Stärkung der Gläubigerrechte
Die Wahrnehmung der Gläubigerrechte ist, gerade wenn es um die Erteilung der Restschuldbefreiung geht, teilweise beschwerlich. Die praktischen Schwierigkeiten führen dazu, dass zuweilen die Restschuldbefreiung erteilt wird, obwohl Versagungsgründe vorliegen. Mit den Maßnahmen zur Stärkung der Gläubigerrechte soll dies künftig verhindert werden. Unter anderem ermöglicht das Gesetz zukünftig den Gläubigern, einen Antrag auf Versagung der Restschuldbefreiung jederzeit schriftlich zu stellen. Ein solcher Antrag muss spätestens im Schlusstermin vorliegen oder gestellt werden. Damit soll auch die Akzeptanz des Instituts der Restschuldbefreiung unter den Gläubigern weiter verbessert werden.

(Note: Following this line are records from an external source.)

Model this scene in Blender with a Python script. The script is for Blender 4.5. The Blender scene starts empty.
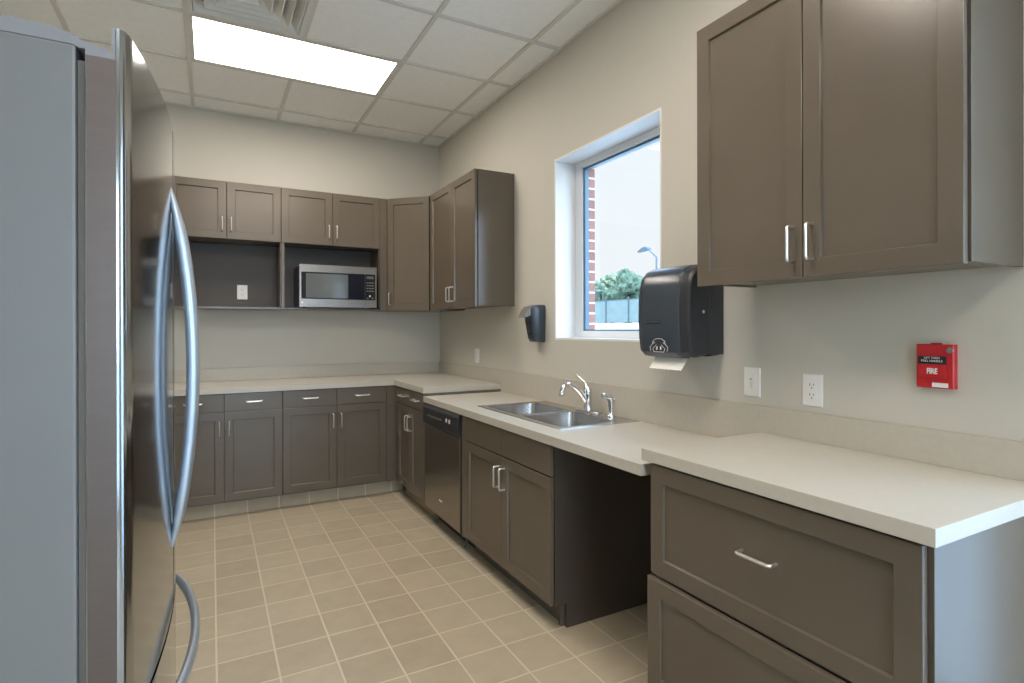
import bpy, bmesh, math, random
from mathutils import Vector, Matrix, noise
random.seed(7)
C = bpy.context.scene.collection
PI = math.pi

# ------------------------------------------------------------------ dimensions
XW, YB, H = 1.894, 4.976, 3.048          # right wall, far wall, ceiling
XL, YR = -1.10, -2.60                    # left wall, rear wall
GX, GY, G = -0.139, 4.712, 0.6096        # ceiling grid
TX, TY, T = -0.213, 2.484, 0.212         # floor tiles
ZT, ZS, CT = 0.914, 0.857, 0.039         # tall / low counter tops, slab
FX = 1.279                               # right run door faces
FY = 4.366                               # far run door faces
EX, EY = 1.272, 4.358                    # counter front edges
UD = 0.31                                # wall cabinet depth
UX, UY = XW - UD, YB - UD
UB, UT = 1.480, 2.430

# ------------------------------------------------------------------ materials
def nodes(name):
    m = bpy.data.materials.new(name); m.use_nodes = True
    nt = m.node_tree; b = nt.nodes['Principled BSDF']
    return m, nt, b
def lk(nt, a, b): nt.links.new(a, b)
def obj_noise(nt, scale, detail=3, stretch=None, rough=0.5):
    tc = nt.nodes.new('ShaderNodeNewGeometry'); mp = nt.nodes.new('ShaderNodeMapping')
    lk(nt, tc.outputs['Position'], mp.inputs['Vector'])
    if stretch: mp.inputs['Scale'].default_value = stretch
    n = nt.nodes.new('ShaderNodeTexNoise'); n.inputs['Scale'].default_value = scale
    n.inputs['Detail'].default_value = detail; n.inputs['Roughness'].default_value = rough
    lk(nt, mp.outputs[0], n.inputs['Vector'])
    return n
def ramp(nt, src, c0, c1, p0=0.3, p1=0.7):
    r = nt.nodes.new('ShaderNodeValToRGB')
    r.color_ramp.elements[0].color = (*c0, 1); r.color_ramp.elements[1].color = (*c1, 1)
    r.color_ramp.elements[0].position = p0; r.color_ramp.elements[1].position = p1
    lk(nt, src, r.inputs[0]); return r
def mat(name, col, rough=0.5, metal=0.0, var=0.06, scale=8, bump=0.0, bscale=200, stretch=None, coat=0.0, spec=0.5, rvar=0.0):
    m, nt, b = nodes(name)
    n = obj_noise(nt, scale, 3, stretch)
    r = ramp(nt, n.outputs['Fac'], [c*(1-var) for c in col], [min(1, c*(1+var)) for c in col])
    lk(nt, r.outputs[0], b.inputs['Base Color'])
    b.inputs['Roughness'].default_value = rough; b.inputs['Metallic'].default_value = metal
    b.inputs['Specular IOR Level'].default_value = spec
    b.inputs['Coat Weight'].default_value = coat; b.inputs['Coat Roughness'].default_value = 0.25
    if rvar:
        mr = nt.nodes.new('ShaderNodeMapRange'); mr.inputs['To Min'].default_value = rough-rvar; mr.inputs['To Max'].default_value = rough+rvar
        lk(nt, n.outputs['Fac'], mr.inputs['Value']); lk(nt, mr.outputs[0], b.inputs['Roughness'])
    if bump:
        n2 = obj_noise(nt, bscale, 2, stretch)
        bp = nt.nodes.new('ShaderNodeBump'); bp.inputs['Strength'].default_value = bump; bp.inputs['Distance'].default_value = 0.002
        lk(nt, n2.outputs['Fac'], bp.inputs['Height']); lk(nt, bp.outputs[0], b.inputs['Normal'])
    return m
def tile_mat():
    m, nt, b = nodes('floor_tile')
    g = nt.nodes.new('ShaderNodeNewGeometry'); s = nt.nodes.new('ShaderNodeSeparateXYZ')
    lk(nt, g.outputs['Position'], s.inputs[0])
    def mth(op, a, b_=None, c=None):
        n = nt.nodes.new('ShaderNodeMath'); n.operation = op
        for i, v in enumerate((a, b_, c)):
            if v is None: continue
            if isinstance(v, (int, float)): n.inputs[i].default_value = v
            else: lk(nt, v, n.inputs[i])
        return n.outputs[0]
    def axis(out, off):
        u = mth('DIVIDE', mth('SUBTRACT', out, off), T)
        fl = mth('FLOOR', u); fr = mth('SUBTRACT', u, fl)
        d = mth('MINIMUM', fr, mth('SUBTRACT', 1.0, fr))
        return fl, d
    fx, dx = axis(s.outputs[0], TX); fy, dy = axis(s.outputs[1], TY)
    dm = mth('MINIMUM', dx, dy)
    mr = nt.nodes.new('ShaderNodeMapRange'); mr.interpolation_type = 'SMOOTHSTEP'
    mr.inputs['From Min'].default_value = 0.011; mr.inputs['From Max'].default_value = 0.026
    lk(nt, dm, mr.inputs['Value'])
    cb = nt.nodes.new('ShaderNodeCombineXYZ'); lk(nt, fx, cb.inputs[0]); lk(nt, fy, cb.inputs[1])
    wn = nt.nodes.new('ShaderNodeTexWhiteNoise'); lk(nt, cb.outputs[0], wn.inputs['Vector'])
    n1 = obj_noise(nt, 9, 5, rough=0.65)
    mix = mth('ADD', mth('MULTIPLY', wn.outputs['Value'], 0.35), mth('MULTIPLY', n1.outputs['Fac'], 0.65))
    r = ramp(nt, mix, (0.375, 0.315, 0.222), (0.475, 0.405, 0.292), 0.25, 0.75)
    gr = nt.nodes.new('ShaderNodeMix'); gr.data_type = 'RGBA'
    gr.inputs[6].default_value = (0.60, 0.52, 0.39, 1)
    lk(nt, mr.outputs[0], gr.inputs[0]); lk(nt, r.outputs[0], gr.inputs[7])
    lk(nt, gr.outputs[2], b.inputs['Base Color'])
    b.inputs['Roughness'].default_value = 0.45
    bp = nt.nodes.new('ShaderNodeBump'); bp.inputs['Strength'].default_value = 0.35; bp.inputs['Distance'].default_value = 0.003
    n3 = obj_noise(nt, 40, 3)
    hh = mth('ADD', mr.outputs[0], mth('MULTIPLY', n3.outputs['Fac'], 0.15))
    lk(nt, hh, bp.inputs['Height']); lk(nt, bp.outputs[0], b.inputs['Normal'])
    return m
def brick_mat():
    m, nt, b = nodes('red_brick')
    g = nt.nodes.new('ShaderNodeNewGeometry'); s = nt.nodes.new('ShaderNodeSeparateXYZ'); cb = nt.nodes.new('ShaderNodeCombineXYZ')
    lk(nt, g.outputs['Position'], s.inputs[0])
    ad = nt.nodes.new('ShaderNodeMath'); ad.operation = 'ADD'; lk(nt, s.outputs[0], ad.inputs[0]); lk(nt, s.outputs[1], ad.inputs[1])
    lk(nt, ad.outputs[0], cb.inputs[0]); lk(nt, s.outputs[2], cb.inputs[1])
    br = nt.nodes.new('ShaderNodeTexBrick'); br.inputs['Scale'].default_value = 1
    br.inputs['Brick Width'].default_value = 0.203; br.inputs['Row Height'].default_value = 0.0677; br.inputs['Mortar Size'].default_value = 0.006
    br.inputs['Color1'].default_value = (0.33, 0.15, 0.11, 1); br.inputs['Color2'].default_value = (0.24, 0.11, 0.09, 1); br.inputs['Mortar'].default_value = (0.62, 0.58, 0.55, 1)
    lk(nt, cb.outputs[0], br.inputs['Vector']); lk(nt, br.outputs['Color'], b.inputs['Base Color']); b.inputs['Roughness'].default_value = 0.9
    return m
def emis(name, col, st):
    m, nt, b = nodes(name)
    n = obj_noise(nt, 3, 2)
    r = ramp(nt, n.outputs['Fac'], [c*0.985 for c in col], col)
    lk(nt, r.outputs[0], b.inputs['Emission Color']); b.inputs['Emission Strength'].default_value = st
    b.inputs['Base Color'].default_value = (0.8, 0.8, 0.8, 1)
    return m
def glass_mat():
    m = bpy.data.materials.new('window_glass'); m.use_nodes = True; nt = m.node_tree; nt.nodes.clear()
    o = nt.nodes.new('ShaderNodeOutputMaterial'); mx = nt.nodes.new('ShaderNodeMixShader')
    t = nt.nodes.new('ShaderNodeBsdfTransparent'); t.inputs[0].default_value = (0.93, 0.96, 0.96, 1)
    gl = nt.nodes.new('ShaderNodeBsdfGlossy'); gl.inputs['Roughness'].default_value = 0.02
    lw = nt.nodes.new('ShaderNodeLayerWeight'); pw = nt.nodes.new('ShaderNodeMath'); pw.operation = 'POWER'; pw.inputs[1].default_value = 5
    ma = nt.nodes.new('ShaderNodeMath'); ma.operation = 'MULTIPLY_ADD'; ma.inputs[1].default_value = 0.95; ma.inputs[2].default_value = 0.02
    lk(nt, lw.outputs['Facing'], pw.inputs[0]); lk(nt, pw.outputs[0], ma.inputs[0]); lk(nt, ma.outputs[0], mx.inputs[0]); lk(nt, t.outputs[0], mx.inputs[1]); lk(nt, gl.outputs[0], mx.inputs[2]); lk(nt, mx.outputs[0], o.inputs[0])
    return m

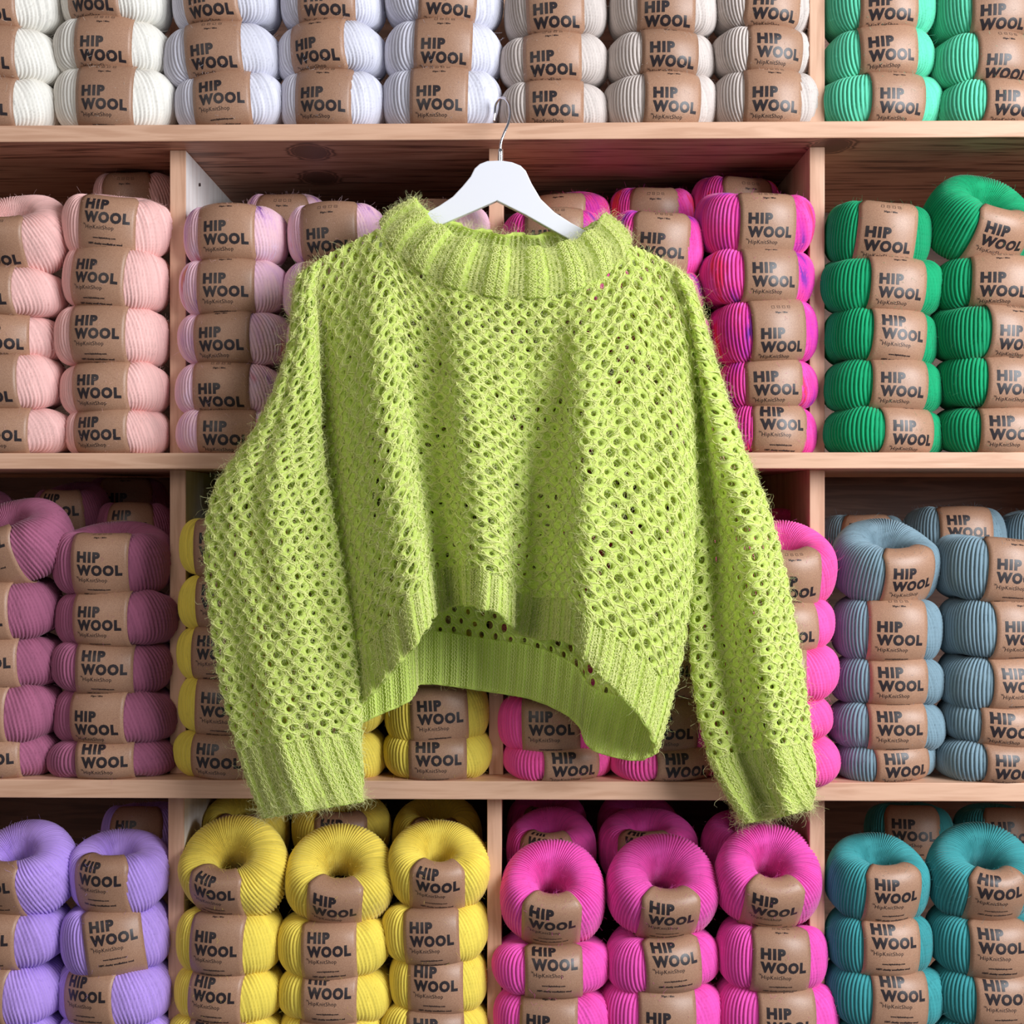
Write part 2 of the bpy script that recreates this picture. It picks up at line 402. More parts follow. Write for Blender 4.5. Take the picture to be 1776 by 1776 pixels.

Schutz von Mitgliedern von Wohnungsgenossenschaften
Mitglieder von Wohnungsgenossenschaften, die sich in der Insolvenz befinden, werden in Zukunft vor dem Verlust der von ihnen genutzten Genossenschaftswohnung geschützt. Bislang ist der Insolvenzverwalter gehalten, die Mitgliedschaft des Schuldners in der Genossenschaft zu kündigen, um dessen Geschäftsguthaben zu verwerten. Dies führt häufig zur Kündigung des Nutzungsverhältnisses, also zum Verlust der Wohnung. Auf der anderen Seite soll die Neuregelung den Interessen der Insolvenzgläubiger Rechnung tragen und verhindern, dass Schuldner ihr Vermögen unbegrenzt als genossenschaftliches Geschäftsguthaben insolvenzfest anlegen können. Künftig darf der Insolvenzverwalter die Mitgliedschaft des Nutzers einer Genossenschaftswohnung nicht mehr kündigen, wenn das Geschäftsguthaben nicht höher ist als das Vierfache des monatlichen Nettonutzungsentgelts oder maximal 2.000 EURO.